=== Data ===
--- begin ---
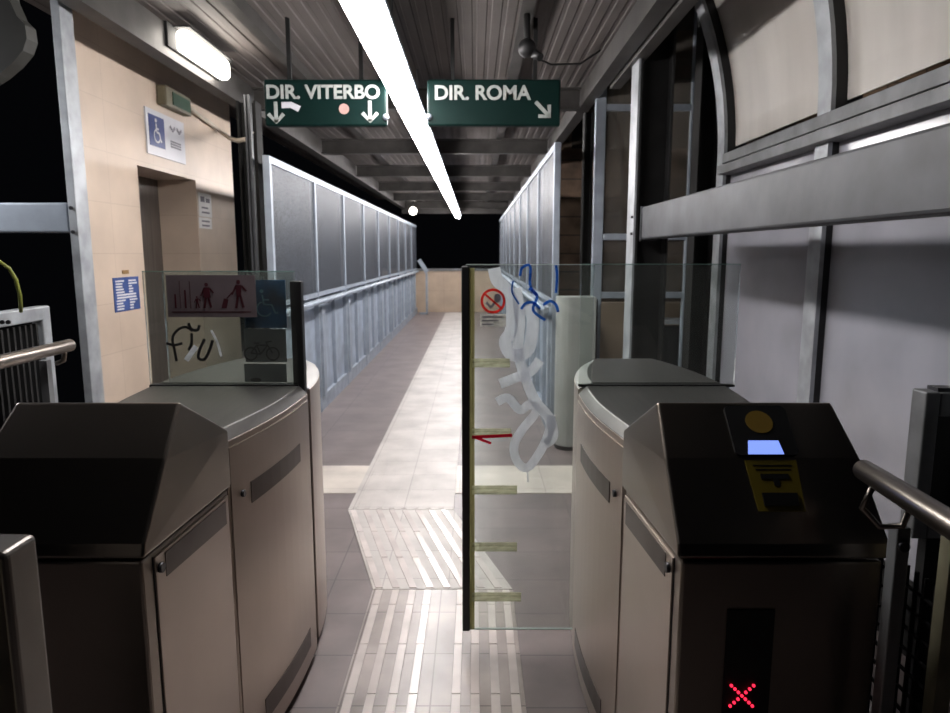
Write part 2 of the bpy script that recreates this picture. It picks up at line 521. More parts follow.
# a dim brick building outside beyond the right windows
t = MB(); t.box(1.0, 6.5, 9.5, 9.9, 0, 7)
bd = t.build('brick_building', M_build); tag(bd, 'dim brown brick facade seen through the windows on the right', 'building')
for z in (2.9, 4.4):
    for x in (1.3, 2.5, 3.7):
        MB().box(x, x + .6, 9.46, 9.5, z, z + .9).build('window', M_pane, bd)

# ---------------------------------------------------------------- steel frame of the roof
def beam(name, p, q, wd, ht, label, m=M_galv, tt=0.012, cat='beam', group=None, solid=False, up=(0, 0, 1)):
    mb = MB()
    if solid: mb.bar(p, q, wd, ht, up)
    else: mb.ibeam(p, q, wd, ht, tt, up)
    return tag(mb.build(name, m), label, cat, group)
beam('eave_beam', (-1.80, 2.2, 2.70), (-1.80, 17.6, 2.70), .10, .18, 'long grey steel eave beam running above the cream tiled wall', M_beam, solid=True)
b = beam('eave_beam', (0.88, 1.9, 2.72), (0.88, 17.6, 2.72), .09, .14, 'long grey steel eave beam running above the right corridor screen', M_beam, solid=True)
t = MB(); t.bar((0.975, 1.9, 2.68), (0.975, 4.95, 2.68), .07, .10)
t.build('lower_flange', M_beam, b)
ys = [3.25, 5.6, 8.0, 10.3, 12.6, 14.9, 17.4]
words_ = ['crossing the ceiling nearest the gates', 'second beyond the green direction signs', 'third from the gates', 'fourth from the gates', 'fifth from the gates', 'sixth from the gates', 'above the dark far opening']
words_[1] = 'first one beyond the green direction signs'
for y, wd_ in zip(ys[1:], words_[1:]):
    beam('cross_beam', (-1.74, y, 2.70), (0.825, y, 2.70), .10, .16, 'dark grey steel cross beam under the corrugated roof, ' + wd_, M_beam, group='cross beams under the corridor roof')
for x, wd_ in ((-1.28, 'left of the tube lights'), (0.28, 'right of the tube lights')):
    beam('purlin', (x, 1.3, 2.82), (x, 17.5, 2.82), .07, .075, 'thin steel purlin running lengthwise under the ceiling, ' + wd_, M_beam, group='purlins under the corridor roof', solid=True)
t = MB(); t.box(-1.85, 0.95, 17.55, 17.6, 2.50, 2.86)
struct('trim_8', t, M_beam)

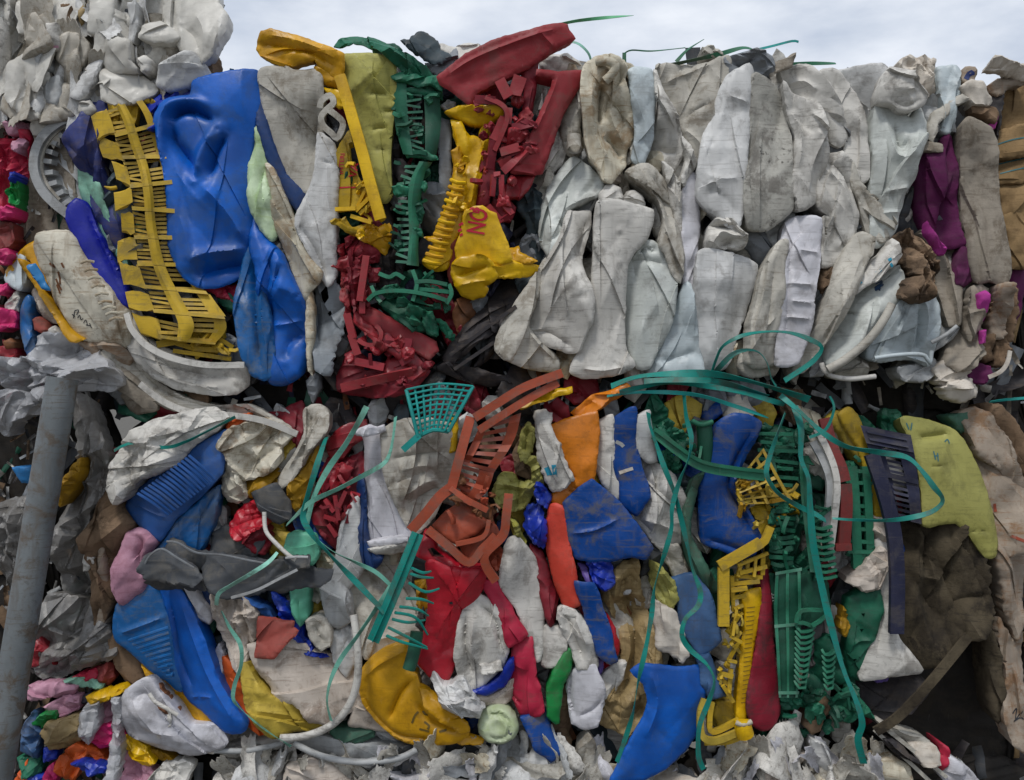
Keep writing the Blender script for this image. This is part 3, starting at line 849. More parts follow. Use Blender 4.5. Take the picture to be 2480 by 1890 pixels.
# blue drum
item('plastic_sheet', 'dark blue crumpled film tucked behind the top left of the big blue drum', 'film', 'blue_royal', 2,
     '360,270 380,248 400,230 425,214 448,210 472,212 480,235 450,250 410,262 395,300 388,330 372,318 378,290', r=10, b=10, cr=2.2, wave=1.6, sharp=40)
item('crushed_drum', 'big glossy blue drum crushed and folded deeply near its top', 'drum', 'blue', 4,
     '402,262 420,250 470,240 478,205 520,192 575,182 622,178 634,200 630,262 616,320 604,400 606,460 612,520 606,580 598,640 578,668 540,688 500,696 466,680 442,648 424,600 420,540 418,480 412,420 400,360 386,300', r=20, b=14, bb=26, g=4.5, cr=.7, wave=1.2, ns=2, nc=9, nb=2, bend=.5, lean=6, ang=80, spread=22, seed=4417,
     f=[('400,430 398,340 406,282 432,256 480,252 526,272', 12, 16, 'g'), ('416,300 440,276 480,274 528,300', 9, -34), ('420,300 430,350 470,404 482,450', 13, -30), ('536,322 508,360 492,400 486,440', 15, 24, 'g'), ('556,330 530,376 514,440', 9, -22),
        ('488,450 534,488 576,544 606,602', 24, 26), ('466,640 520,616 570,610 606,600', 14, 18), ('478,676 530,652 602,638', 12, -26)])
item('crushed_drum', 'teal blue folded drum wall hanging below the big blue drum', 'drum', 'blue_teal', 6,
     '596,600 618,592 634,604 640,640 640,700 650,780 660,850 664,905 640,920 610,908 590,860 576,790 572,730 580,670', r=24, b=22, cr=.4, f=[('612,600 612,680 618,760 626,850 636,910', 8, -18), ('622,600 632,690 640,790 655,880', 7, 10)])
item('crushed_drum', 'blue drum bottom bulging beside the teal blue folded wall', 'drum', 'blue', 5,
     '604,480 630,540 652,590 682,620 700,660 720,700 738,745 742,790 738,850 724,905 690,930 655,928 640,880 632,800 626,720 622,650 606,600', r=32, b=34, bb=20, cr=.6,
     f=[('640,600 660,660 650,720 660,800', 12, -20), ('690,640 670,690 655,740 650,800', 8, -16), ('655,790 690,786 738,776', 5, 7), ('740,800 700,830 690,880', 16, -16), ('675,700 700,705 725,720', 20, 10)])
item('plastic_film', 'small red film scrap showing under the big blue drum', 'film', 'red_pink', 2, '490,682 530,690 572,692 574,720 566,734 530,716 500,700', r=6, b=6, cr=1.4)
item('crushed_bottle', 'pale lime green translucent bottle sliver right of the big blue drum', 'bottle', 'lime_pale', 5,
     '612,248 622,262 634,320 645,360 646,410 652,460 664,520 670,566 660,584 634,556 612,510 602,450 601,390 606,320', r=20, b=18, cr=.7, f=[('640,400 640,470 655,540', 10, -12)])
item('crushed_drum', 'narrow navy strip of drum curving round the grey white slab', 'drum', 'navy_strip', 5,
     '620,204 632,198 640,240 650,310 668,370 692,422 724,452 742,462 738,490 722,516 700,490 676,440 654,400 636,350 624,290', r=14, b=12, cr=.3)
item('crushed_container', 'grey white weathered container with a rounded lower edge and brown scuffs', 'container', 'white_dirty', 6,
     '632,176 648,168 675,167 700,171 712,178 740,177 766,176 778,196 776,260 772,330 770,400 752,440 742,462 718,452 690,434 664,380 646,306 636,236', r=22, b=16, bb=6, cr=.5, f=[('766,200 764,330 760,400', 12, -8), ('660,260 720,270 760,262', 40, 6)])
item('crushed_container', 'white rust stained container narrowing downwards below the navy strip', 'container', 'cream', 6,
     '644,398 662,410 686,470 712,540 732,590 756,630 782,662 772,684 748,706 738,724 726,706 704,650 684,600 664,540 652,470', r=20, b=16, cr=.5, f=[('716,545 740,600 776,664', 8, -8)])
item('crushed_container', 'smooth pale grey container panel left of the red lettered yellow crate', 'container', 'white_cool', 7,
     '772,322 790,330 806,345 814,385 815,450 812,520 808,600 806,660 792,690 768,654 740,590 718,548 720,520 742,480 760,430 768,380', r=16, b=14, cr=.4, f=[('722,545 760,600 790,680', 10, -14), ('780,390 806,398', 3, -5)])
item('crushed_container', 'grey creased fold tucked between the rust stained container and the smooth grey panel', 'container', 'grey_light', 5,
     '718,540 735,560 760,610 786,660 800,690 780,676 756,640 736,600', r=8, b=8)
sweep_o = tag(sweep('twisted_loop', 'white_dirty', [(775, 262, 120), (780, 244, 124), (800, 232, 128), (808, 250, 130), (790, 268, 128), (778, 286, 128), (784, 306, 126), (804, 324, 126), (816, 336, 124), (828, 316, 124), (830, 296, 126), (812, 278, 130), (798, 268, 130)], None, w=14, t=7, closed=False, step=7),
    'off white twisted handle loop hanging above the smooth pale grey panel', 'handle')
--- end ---
Quote all of the entries word for word, omitting any pictures.

Write part 2 of the bpy script that recreates this picture. It picks up at line 521. More parts follow.
# a dim brick building outside beyond the right windows
t = MB(); t.box(1.0, 6.5, 9.5, 9.9, 0, 7)
bd = t.build('brick_building', M_build); tag(bd, 'dim brown brick facade seen through the windows on the right', 'building')
for z in (2.9, 4.4):
    for x in (1.3, 2.5, 3.7):
        MB().box(x, x + .6, 9.46, 9.5, z, z + .9).build('window', M_pane, bd)

# ---------------------------------------------------------------- steel frame of the roof
def beam(name, p, q, wd, ht, label, m=M_galv, tt=0.012, cat='beam', group=None, solid=False, up=(0, 0, 1)):
    mb = MB()
    if solid: mb.bar(p, q, wd, ht, up)
    else: mb.ibeam(p, q, wd, ht, tt, up)
    return tag(mb.build(name, m), label, cat, group)
beam('eave_beam', (-1.80, 2.2, 2.70), (-1.80, 17.6, 2.70), .10, .18, 'long grey steel eave beam running above the cream tiled wall', M_beam, solid=True)
b = beam('eave_beam', (0.88, 1.9, 2.72), (0.88, 17.6, 2.72), .09, .14, 'long grey steel eave beam running above the right corridor screen', M_beam, solid=True)
t = MB(); t.bar((0.975, 1.9, 2.68), (0.975, 4.95, 2.68), .07, .10)
t.build('lower_flange', M_beam, b)
ys = [3.25, 5.6, 8.0, 10.3, 12.6, 14.9, 17.4]
words_ = ['crossing the ceiling nearest the gates', 'second beyond the green direction signs', 'third from the gates', 'fourth from the gates', 'fifth from the gates', 'sixth from the gates', 'above the dark far opening']
words_[1] = 'first one beyond the green direction signs'
for y, wd_ in zip(ys[1:], words_[1:]):
    beam('cross_beam', (-1.74, y, 2.70), (0.825, y, 2.70), .10, .16, 'dark grey steel cross beam under the corrugated roof, ' + wd_, M_beam, group='cross beams under the corridor roof')
for x, wd_ in ((-1.28, 'left of the tube lights'), (0.28, 'right of the tube lights')):
    beam('purlin', (x, 1.3, 2.82), (x, 17.5, 2.82), .07, .075, 'thin steel purlin running lengthwise under the ceiling, ' + wd_, M_beam, group='purlins under the corridor roof', solid=True)
t = MB(); t.box(-1.85, 0.95, 17.55, 17.6, 2.50, 2.86)
struct('trim_8', t, M_beam)

Keep writing the Blender script for this image. This is part 3, starting at line 849. More parts follow. Use Blender 4.5. Take the picture to be 2480 by 1890 pixels.
# blue drum
item('plastic_sheet', 'dark blue crumpled film tucked behind the top left of the big blue drum', 'film', 'blue_royal', 2,
     '360,270 380,248 400,230 425,214 448,210 472,212 480,235 450,250 410,262 395,300 388,330 372,318 378,290', r=10, b=10, cr=2.2, wave=1.6, sharp=40)
item('crushed_drum', 'big glossy blue drum crushed and folded deeply near its top', 'drum', 'blue', 4,
     '402,262 420,250 470,240 478,205 520,192 575,182 622,178 634,200 630,262 616,320 604,400 606,460 612,520 606,580 598,640 578,668 540,688 500,696 466,680 442,648 424,600 420,540 418,480 412,420 400,360 386,300', r=20, b=14, bb=26, g=4.5, cr=.7, wave=1.2, ns=2, nc=9, nb=2, bend=.5, lean=6, ang=80, spread=22, seed=4417,
     f=[('400,430 398,340 406,282 432,256 480,252 526,272', 12, 16, 'g'), ('416,300 440,276 480,274 528,300', 9, -34), ('420,300 430,350 470,404 482,450', 13, -30), ('536,322 508,360 492,400 486,440', 15, 24, 'g'), ('556,330 530,376 514,440', 9, -22),
        ('488,450 534,488 576,544 606,602', 24, 26), ('466,640 520,616 570,610 606,600', 14, 18), ('478,676 530,652 602,638', 12, -26)])
item('crushed_drum', 'teal blue folded drum wall hanging below the big blue drum', 'drum', 'blue_teal', 6,
     '596,600 618,592 634,604 640,640 640,700 650,780 660,850 664,905 640,920 610,908 590,860 576,790 572,730 580,670', r=24, b=22, cr=.4, f=[('612,600 612,680 618,760 626,850 636,910', 8, -18), ('622,600 632,690 640,790 655,880', 7, 10)])
item('crushed_drum', 'blue drum bottom bulging beside the teal blue folded wall', 'drum', 'blue', 5,
     '604,480 630,540 652,590 682,620 700,660 720,700 738,745 742,790 738,850 724,905 690,930 655,928 640,880 632,800 626,720 622,650 606,600', r=32, b=34, bb=20, cr=.6,
     f=[('640,600 660,660 650,720 660,800', 12, -20), ('690,640 670,690 655,740 650,800', 8, -16), ('655,790 690,786 738,776', 5, 7), ('740,800 700,830 690,880', 16, -16), ('675,700 700,705 725,720', 20, 10)])
item('plastic_film', 'small red film scrap showing under the big blue drum', 'film', 'red_pink', 2, '490,682 530,690 572,692 574,720 566,734 530,716 500,700', r=6, b=6, cr=1.4)
item('crushed_bottle', 'pale lime green translucent bottle sliver right of the big blue drum', 'bottle', 'lime_pale', 5,
     '612,248 622,262 634,320 645,360 646,410 652,460 664,520 670,566 660,584 634,556 612,510 602,450 601,390 606,320', r=20, b=18, cr=.7, f=[('640,400 640,470 655,540', 10, -12)])
item('crushed_drum', 'narrow navy strip of drum curving round the grey white slab', 'drum', 'navy_strip', 5,
     '620,204 632,198 640,240 650,310 668,370 692,422 724,452 742,462 738,490 722,516 700,490 676,440 654,400 636,350 624,290', r=14, b=12, cr=.3)
item('crushed_container', 'grey white weathered container with a rounded lower edge and brown scuffs', 'container', 'white_dirty', 6,
     '632,176 648,168 675,167 700,171 712,178 740,177 766,176 778,196 776,260 772,330 770,400 752,440 742,462 718,452 690,434 664,380 646,306 636,236', r=22, b=16, bb=6, cr=.5, f=[('766,200 764,330 760,400', 12, -8), ('660,260 720,270 760,262', 40, 6)])
item('crushed_container', 'white rust stained container narrowing downwards below the navy strip', 'container', 'cream', 6,
     '644,398 662,410 686,470 712,540 732,590 756,630 782,662 772,684 748,706 738,724 726,706 704,650 684,600 664,540 652,470', r=20, b=16, cr=.5, f=[('716,545 740,600 776,664', 8, -8)])
item('crushed_container', 'smooth pale grey container panel left of the red lettered yellow crate', 'container', 'white_cool', 7,
     '772,322 790,330 806,345 814,385 815,450 812,520 808,600 806,660 792,690 768,654 740,590 718,548 720,520 742,480 760,430 768,380', r=16, b=14, cr=.4, f=[('722,545 760,600 790,680', 10, -14), ('780,390 806,398', 3, -5)])
item('crushed_container', 'grey creased fold tucked between the rust stained container and the smooth grey panel', 'container', 'grey_light', 5,
     '718,540 735,560 760,610 786,660 800,690 780,676 756,640 736,600', r=8, b=8)
sweep_o = tag(sweep('twisted_loop', 'white_dirty', [(775, 262, 120), (780, 244, 124), (800, 232, 128), (808, 250, 130), (790, 268, 128), (778, 286, 128), (784, 306, 126), (804, 324, 126), (816, 336, 124), (828, 316, 124), (830, 296, 126), (812, 278, 130), (798, 268, 130)], None, w=14, t=7, closed=False, step=7),
    'off white twisted handle loop hanging above the smooth pale grey panel', 'handle')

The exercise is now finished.